Attorno a questo dolce antichissimo (pare risalga all'epoca dei Romani) ci sono poi tante leggende come per tutte le preparazioni del Bel Paese. Ci è voluta una giornalista americana, Faith Willinger, a ricordarci una cosa che spesso tendiamo a dimenticare: "L'Italia, come nazione, ha poco più di 150 anni. Le sue tradizioni culinarie di anni ne hanno 3000". Vediamo quindi la storia di un dolce che ha fatto parte della nostra tradizione a partire dagli albori della civiltà.
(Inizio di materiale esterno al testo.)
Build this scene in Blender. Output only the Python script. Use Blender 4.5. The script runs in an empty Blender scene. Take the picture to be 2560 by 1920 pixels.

La storia del cucciddatu siciliano

La produzione di questo dolce è tipicamente siciliana, infatti è riconosciuta dall'assessorato regionale delle politiche agricole ed è protetta dal Ministero in quanto prodotto agroalimentare tradizionale italiano (con la sigla P.A.T.). Se siete passati almeno una volta dalla terra di Andrea Camilleri avrete sicuramente notato dei fichi asciugati al sole e infilati in lunghi fili di spago, o addirittura "incannati" ovvero infilzati in spiedi di canne. Parte di questi fichi serviranno per fare i buccellati in tutte le case, preparazione natalizia che ancora oggi contrasta i nordici panettoni e pandori.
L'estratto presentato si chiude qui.